Pour le journaliste Bujakera, qui est un jeune que je connais bien …. Pour la petite histoire, il a couvert notre campagne électorale … il était de tous les combats avec nous. Donc j’ai de la sympathie pour ce jeune homme et je regrette ce qui lui arrive. Mais je ne peux pas faire entrave à la justice et ne peux pas empêcher celle-ci de faire toute la lumière. D’autant plus qu’on parle de mort d’homme. Rappelez-vous, Chérubin Okende, ancien ministre qui a été mon collaborateur pendant longtemps, très apprécié d’ailleurs par moi, est mort dans des circonstances suspectes qui ne sont pas encore élucidées malgré le fait que nous avons fait appel aux enquêteurs internationaux … Belges, Sudafricains, Français aussi et la MONUSCO. Malgré tout ça on prend le risque de désorienter l’enquête et l’opinion.
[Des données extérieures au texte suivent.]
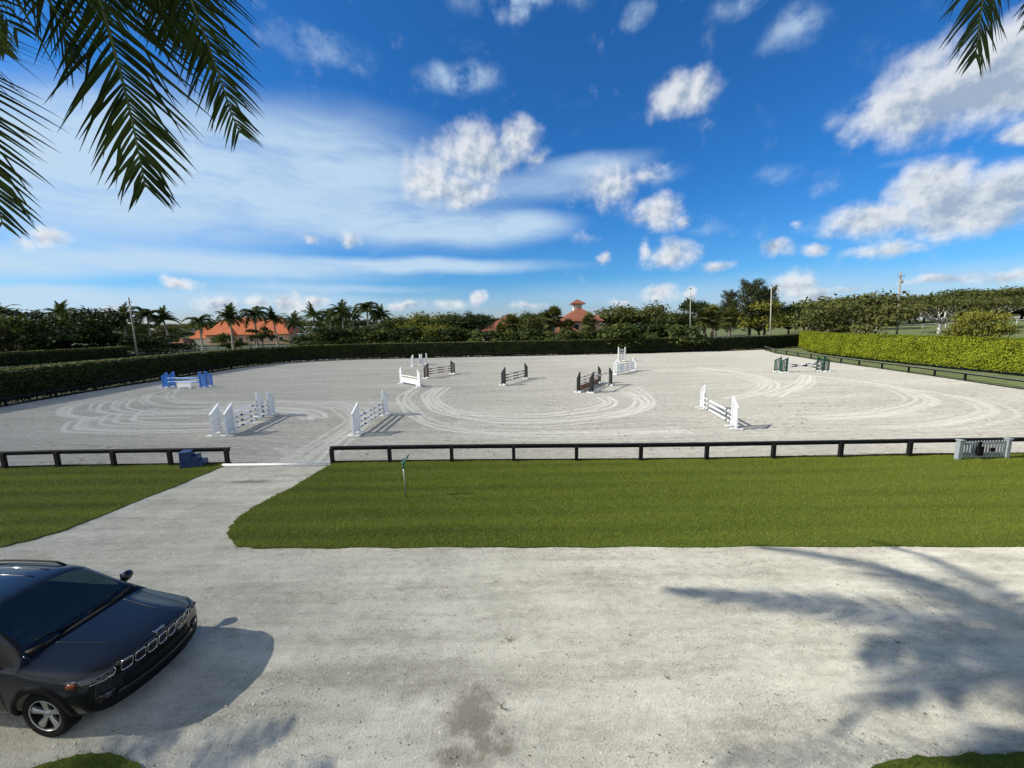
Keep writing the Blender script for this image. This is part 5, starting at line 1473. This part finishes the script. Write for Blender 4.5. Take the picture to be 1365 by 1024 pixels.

Donc, je crois que ça peut intéresser la justice», a expliqué le président de la République, demandant qu’on laisse celle-ci faire son travail. «Je ne serai pas le fossoyeur de la liberté des citoyens car, étant moi-même issu d’un parti qui a subi les horreurs de la dictature», a encore rassuré le président de la République.
Félix Tshisekedi, qui a confirmé la tenue des élections le 20 décembre 2023 a également annoncé sa candidature. «Fort du bilan de mon action à la tête de la RDC, je me sens fort de briguer un nouveau mandat à l’élection présidentielle pour continuer le travail entamé», a-t-il révélé.